--- EXERCISE DESCRIPTION ---
Starting at the line containing "Recreate this scene" and ending at the line containing "from mathutils import Vector, Matrix", reproduce each line exactly as written, with both end lines included and all pictures omitted.

[BEGIN SOURCE RECORDS]

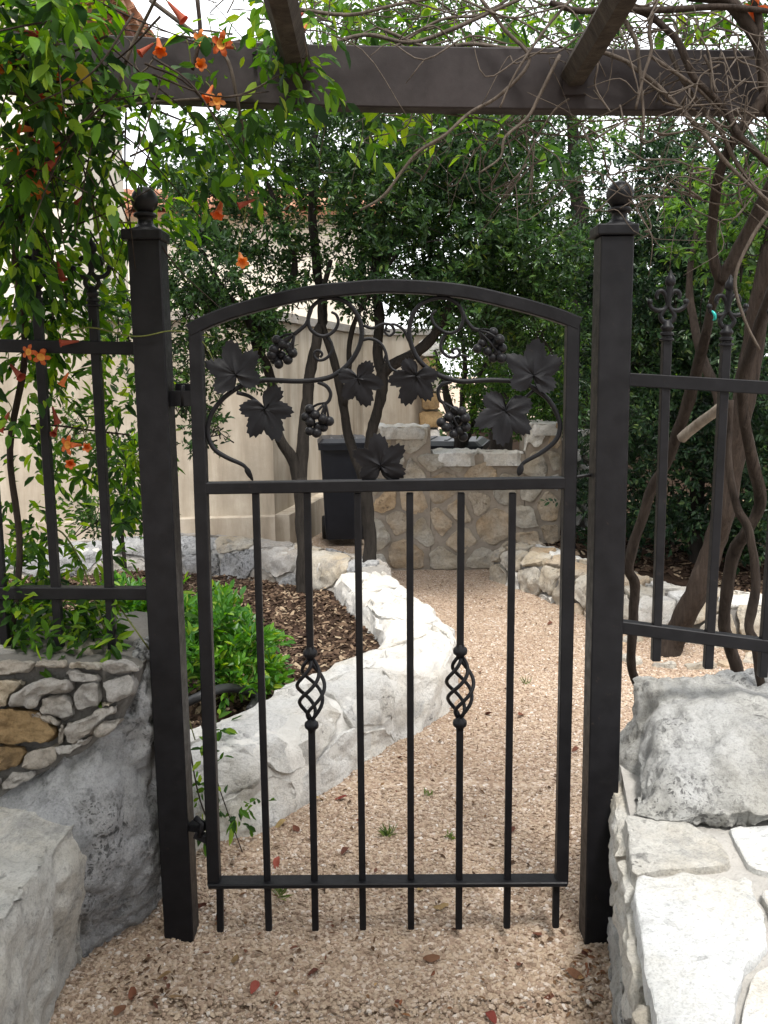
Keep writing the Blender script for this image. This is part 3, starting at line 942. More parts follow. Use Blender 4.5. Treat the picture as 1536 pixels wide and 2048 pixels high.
for poly in voronoi(fs.S, fs.T, 0.2, 0.014, rn, 1.4):
    stone(poly, fs_map, rn.uniform(.015, .03), rn.choice([M['boulder_pale'], M['pale_stone'], M['bench_stone']]), rw, rn, seg=0.05, rug=2, amp=.01, freq=14)
SL = [[(1246, 1640), (1300, 1642), (1380, 1660), (1440, 1698), (1466, 1742), (1400, 1750), (1330, 1752), (1264, 1764), (1254, 1700)],
      [(1262, 1772), (1340, 1764), (1420, 1764), (1500, 1774), (1512, 1815), (1532, 1850), (1537, 1900), (1520, 1930), (1488, 1958), (1476, 2010), (1470, 2070), (1420, 2150), (1318, 2150), (1302, 2020), (1280, 1900), (1268, 1830)],
      [(1456, 1660), (1600, 1662), (1640, 1740), (1570, 1764), (1500, 1748), (1472, 1700)],
      [(1502, 1962), (1545, 1932), (1680, 1920), (1700, 2160), (1450, 2160), (1486, 2030)], [(1560, 1780), (1680, 1750), (1720, 1900), (1562, 1915), (1545, 1850), (1520, 1800)]]
for k, poly in enumerate(SL):
    stone(poly, lambda u, v, h: G(u, v, ZT) + Vector((0, 0, h)), (0.017, 0.020, .017, .015, .017)[k], M['slab'] if k in (1, 2) else M['bench_stone'] if k == 0 else W_, rw, rn, seg=24, rough=0.22, depth=-0.03, name='cap_slab', seg_noise=12,
          rings=((1.0, 0.3), (0.99, 0.85), (0.95, 1.0), (0.7, 1.0), (0.4, 0.98)), rug=1, amp=.0035, freq=12)

for x0, x1, y0, y1 in ((.98, 1.32, -.62, -.30), (1.34, 1.68, -.66, -.30), (.99, 1.26, -1.02, -.65), (1.28, 1.68, -1.05, -.69), (.98, 1.4, -1.42, -1.06), (1.42, 1.68, -1.42, -1.08), (.33, .62, -1.42, -1.02), (.65, .95, -1.42, -1.0), (1.38, 1.68, -.26, .18)):
    stone([(x0, y0 + rn.uniform(0, .03)), (x1, y0), (x1 - rn.uniform(0, .04), y1), (x0 + rn.uniform(0, .04), y1 - rn.uniform(0, .03))], lambda x, y, h: Vector((x, y, ZT + h)), .016, rn.choice([M['slab'], M['bench_stone'], W_]), rw, rn, seg=.07, name='cap_slab', amp=.0035, freq=12)

# ------------------------------------------------------------------ stone ring round the leaning trunk
sr = thing('stone_ring', G(1360, 1315), 'ring of flat yellowish stones round the foot of the leaning trunk', 'stone edging')
c = G(1365, 1312)
for k in range(12):
    a = 2 * math.pi * k / 12 + rn.uniform(-.1, .1)
    p = c + Vector((math.cos(a) * .34, math.sin(a) * .23, 0))
    w, d = rn.uniform(.10, .17), rn.uniform(.06, .09)
    ang = a + math.pi / 2
    def rmap(u, v, h, p=p, ang=ang): return p + Vector((math.cos(ang) * u - math.sin(ang) * v, math.sin(ang) * u + math.cos(ang) * v, h))
    stone([(-w / 2, -d / 2), (w / 2, -d / 2 * rn.uniform(.6, 1)), (w / 2 * .9, d / 2), (-w / 2 * .9, d / 2)], rmap, rn.uniform(.03, .05), rn.choice([M['ochre_stone'], M['pale_stone'], M['warm_stone'], M['pale_stone']]), sr, rn, seg=.05)

# ------------------------------------------------------------------ gate
IR, IL = M['iron'], M['iron_leaf']
gate = thing('garden_gate', P(775, 1858, 0), 'dark iron garden gate with arched top and wrought grapevine panel', 'gate')
def bar(name, a, b, w, d, parent, y=0.0, mat=None):
    return MB().add(*prism(P(*a, y), P(*b, y), w, d)).build(name, mat or IR, parent)
bar('stile', (392, 655), (429, 1768), .0300, .032, gate)
bar('stile', (1145, 645), (1122.5, 1764), .0300, .032, gate)
bar('mid_rail', (405, 976), (1132, 965), .0275, .030, gate)
bar('bottom_rail', (418, 1764.5), (1133, 1760), .0125, .046, gate)


def sweep_rect(pts, w, d, ch=0.003):
    """square bar bent along pts in a plane facing -Y"""
    n = len(pts)
    V, F = [], []
    hw, hd = w / 2, d / 2
    prof = [(-hw, -hd + ch), (-hw + ch, -hd), (hw - ch, -hd), (hw, -hd + ch), (hw, hd - ch), (hw - ch, hd), (-hw + ch, hd), (-hw, hd - ch)]
    for i, p in enumerate(pts):
        a = (pts[min(i + 1, n - 1)] - pts[max(i - 1, 0)]).normalized()
        s = Vector((-a.z, 0, a.x)).normalized()
        V += [p + s * x + Vector((0, y, 0)) for x, y in prof]
    for i in range(n - 1):
        for k in range(8):
            j = (k + 1) % 8
            F.append([i * 8 + k, (i + 1) * 8 + k, (i + 1) * 8 + j, i * 8 + j])
    F += [list(range(8)), list(range(n * 8 - 1, n * 8 - 9, -1))]
    return V, F


arch = crom([P(*q, 0) for q in ((380, 661), (430, 637), (496, 615), (608, 588), (706, 577), (788, 573), (917, 582), (1026, 605.5), (1108, 629), (1157, 648))], 5)
mk('arch_bar', *sweep_rect(arch, .0300, .034), IR, gate, True, auto=30)
tops = [511.5, 614.5, 715, 819.5, 922, 1025]
bots = [538, 631, 726, 822, 917.5, 1013.5]
for k in range(6):
    a, b = (tops[k], 990), (bots[k], 1860 - k)
    def on(y): return (a[0] + (b[0] - a[0]) * (y - a[1]) / (b[1] - a[1]), y)
    if k in (1, 4):
        yc0, yc1 = (1306, 1450) if k == 1 else (1302, 1446)
        pk = MB().add(*prism(P(*on(985)), P(*on(yc0)), .0165, .0165, ch=.0015)).add(*prism(P(*on(yc1)), P(*b), .0165, .0165, ch=.0015)).build('picket', IR, gate)
        c0, c1 = P(*on(yc1 - 12)), P(*on(yc0 + 12))
        L = (c1 - c0).length
        for q in range(4):
            pts = []
            for i in range(25):
                t = i / 24
                rr = .005 + .0285 * math.sin(math.pi * t) ** 0.85
                an = math.pi / 2 * q + t * math.pi * 1.5 + (0.5 if k == 1 else 0.2)
                pts.append(c0.lerp(c1, t) + Vector((math.cos(an) * rr, math.sin(an) * rr, 0)))
            mk('twist_wire', *tube(pts, .0046, 8), IR, pk, True)
        for yc in (yc0, yc1):
            c = P(*on(yc))
            mk('collar', *lathe([(.009, -.017), (.0105, -.011), (.0165, -.006), (.0175, 0), (.0165, .006), (.0105, .011), (.009, .017)], c, 16), IR, pk, True)
    else:
        bar('picket', on(985), b, .0165, .0165, gate)
bar('picket_foot', (440, 1770), (441, 1862), .0165, .0165, gate)
bar('picket_foot', (1112, 1768), (1111, 1854), .0165, .0165, gate)

zl = lambda x, y: (370 + x / 3.572, 540 + y / 3.572)
zr = lambda x, y: (780 + x / 3.657, 540 + y / 3.657)


def rod(name, pts, fz, r, yo=0.0, n=5, bow=0.0):
    q = [P(*fz(*p), yo + bow * math.sin(math.pi * i / max(1, len(pts) - 1))) for i, p in enumerate(pts)]
    return mk(name, *tube(crom(q, n), r, 8), IR, gate, True)


rod('vine_scroll', [(480, 1498), (440, 1420), (400, 1385), (300, 1340), (210, 1280), (170, 1200), (165, 1110), (200, 1010), (270, 920), (370, 845), (450, 810), (540, 792), (620, 787), (800, 795), (950, 785), (1060, 755), (1150, 690), (1220, 600), (1260, 490), (1255, 380), (1210, 290), (1150, 230), (1060, 200), (970, 215), (905, 270), (880, 350), (895, 420), (950, 465), (1010, 470), (1070, 430), (1095, 370), (1080, 320), (1045, 300)], zl,
    [.0035, .0055, .0055, .006, .006, .0062, .006, .0055, .005, .0045, .004, .003])
rod('vine_scroll', [(945, 1500), (960, 1430), (1010, 1390), (1100, 1340), (1190, 1270), (1235, 1200), (1240, 1110), (1200, 1010), (1150, 940), (1090, 890), (1030, 850), (960, 825), (880, 812), (760, 805), (650, 808), (530, 815), (430, 795), (330, 755), (240, 690), (180, 610), (145, 500), (145, 400), (175, 310), (240, 240), (340, 205), (430, 210), (500, 255), (535, 330), (525, 400), (480, 450), (420, 460), (360, 430), (320, 390), (305, 330), (340, 295)], zr,
    [.0035, .0055, .0055, .006, .006, .0062, .006, .0055, .005, .0045, .004, .003])
rod('tendril', [(905, 280), (868, 380), (830, 420), (780, 460)], zl, [.004, .005])
rod('tendril', [(1010, 480), (1045, 520), (1050, 580), (1010, 630), (960, 645), (925, 620), (925, 590), (955, 575), (980, 600), (965, 625)], zl, [.004, .003], .004)
rod('tendril', [(950, 800), (1010, 830), (1040, 880), (1030, 930), (1000, 960)], zl, [.005, .004])
rod('tendril', [(370, 875), (450, 898), (500, 930), (540, 965)], zl, [.005, .004])
rod('tendril', [(1150, 718), (1200, 737), (1235, 778)], zl, [.004, .003])
rod('tendril', [(1255, 505), (1320, 490), (1390, 520), (1430, 580), (1450, 660), (1480, 710), (1540, 725), (1590, 690)], zl, [.004, .003])
rod('tendril', [(1440, 590), (1425, 640), (1450, 665)], zl, .0025)
rod('tendril', [(1275, 395), (1340, 415), (1420, 385), (1475, 395), (1495, 440), (1460, 470), (1425, 440), (1445, 410)], zl, [.004, .0025])
rod('tendril', [(30, 435), (0, 400), (-25, 405), (-30, 440), (0, 450)], zr, .0025)
rod('tendril', [(140, 520), (100, 440), (40, 400), (0, 398)], zr, [.004, .003])
rod('tendril', [(530, 300), (560, 370), (605, 425), (650, 440)], zr, [.004, .005])
rod('tendril', [(420, 460), (385, 500), (372, 570), (410, 625), (470, 640), (510, 610), (490, 575), (455, 590), (470, 615)], zr, [.004, .003], .004)
rod('tendril', [(470, 640), (530, 622), (580, 640)], zr, .0025)
rod('tendril', [(450, 815), (385, 835), (352, 880), (362, 945), (392, 975)], zr, [.005, .004])
rod('tendril', [(330, 752), (270, 732), (215, 745), (190, 790)], zr, [.004, .003])
rod('tendril', [(1050, 880), (980, 940), (900, 970), (870, 985)], zr, [.004, .003], .01)
rod('tendril', [(1400, 1410), (1430, 1470), (1480, 1500)], zl, [.005, .004])
for fz, pts in ((zl, [(430, 1400), (455, 1450), (485, 1505)]), (zr, [(965, 1420), (950, 1470), (940, 1505)])):      # beaten shoots at the foot of the scrolls
    q = crom([P(*fz(*p), -.003) for p in pts], 5)
    mk('forged_shoot', *tube(q, [.003, .0085, .007, .002], 10, flat=0.4), IR, gate, True)


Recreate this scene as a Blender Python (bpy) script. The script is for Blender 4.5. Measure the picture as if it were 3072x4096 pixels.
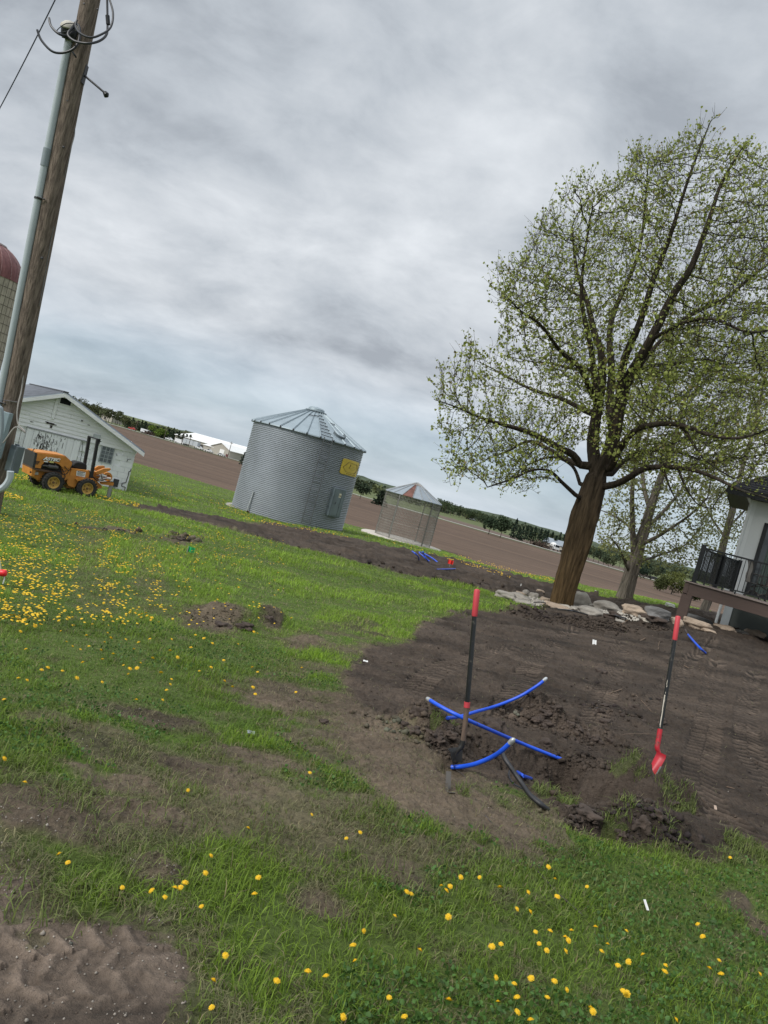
import bpy, math, random
import numpy as np
from mathutils import Vector, Matrix

# ------------------------------------------------------------------ camera, light, exposure
for o in list(bpy.data.objects): bpy.data.objects.remove(o)
SC = bpy.context.scene
COL = SC.collection
rng = np.random.default_rng(7)
random.seed(7)
FPX = 2840.0; PITCH = math.radians(2.06); ROLL = math.radians(15.4)
CAM = np.array([0.0, 0.0, 1.7])
FWD = np.array([0, math.cos(PITCH), -math.sin(PITCH)])
U0 = np.array([0, math.sin(PITCH), math.cos(PITCH)]); R0 = np.array([1.0, 0, 0])
CX = math.cos(ROLL) * R0 + math.sin(ROLL) * U0
CY = -math.sin(ROLL) * R0 + math.cos(ROLL) * U0
cd = bpy.data.cameras.new("Camera"); cam = bpy.data.objects.new("Camera", cd); COL.objects.link(cam)
M = Matrix([[CX[i], CY[i], -FWD[i], CAM[i]] for i in range(3)] + [[0, 0, 0, 1]])
cam.matrix_world = M
cd.sensor_fit = 'VERTICAL'; cd.sensor_height = 36.0; cd.lens = FPX / 4096 * 36.0
cd.clip_start = 0.05; cd.clip_end = 20000
SC.camera = cam
SC.render.resolution_x = 768; SC.render.resolution_y = 1024
SC.view_settings.view_transform = 'Standard'; SC.view_settings.look = 'None'
SC.view_settings.gamma = 1.0; SC.view_settings.exposure = 0.42; SC.view_settings.use_curve_mapping = False

SUN_EL = math.radians(38); SUN_AZ = math.radians(235)     # azimuth clockwise from +Y (behind left)
sd = bpy.data.lights.new("Sun", 'SUN'); sd.energy = 2.1; sd.angle = math.radians(16); sd.color = (1, 0.97, 0.92)
sun = bpy.data.objects.new("Sun", sd); COL.objects.link(sun)
sdir = Vector((math.sin(SUN_AZ) * math.cos(SUN_EL), math.cos(SUN_AZ) * math.cos(SUN_EL), math.sin(SUN_EL)))
sun.rotation_euler = sdir.to_track_quat('Z', 'Y').to_euler()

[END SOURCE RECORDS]

--- SOLUTION TO THE EXERCISE ---
Recreate this scene as a Blender Python (bpy) script. The script is for Blender 4.5. Measure the picture as if it were 3072x4096 pixels.
import bpy, math, random
import numpy as np
from mathutils import Vector, Matrix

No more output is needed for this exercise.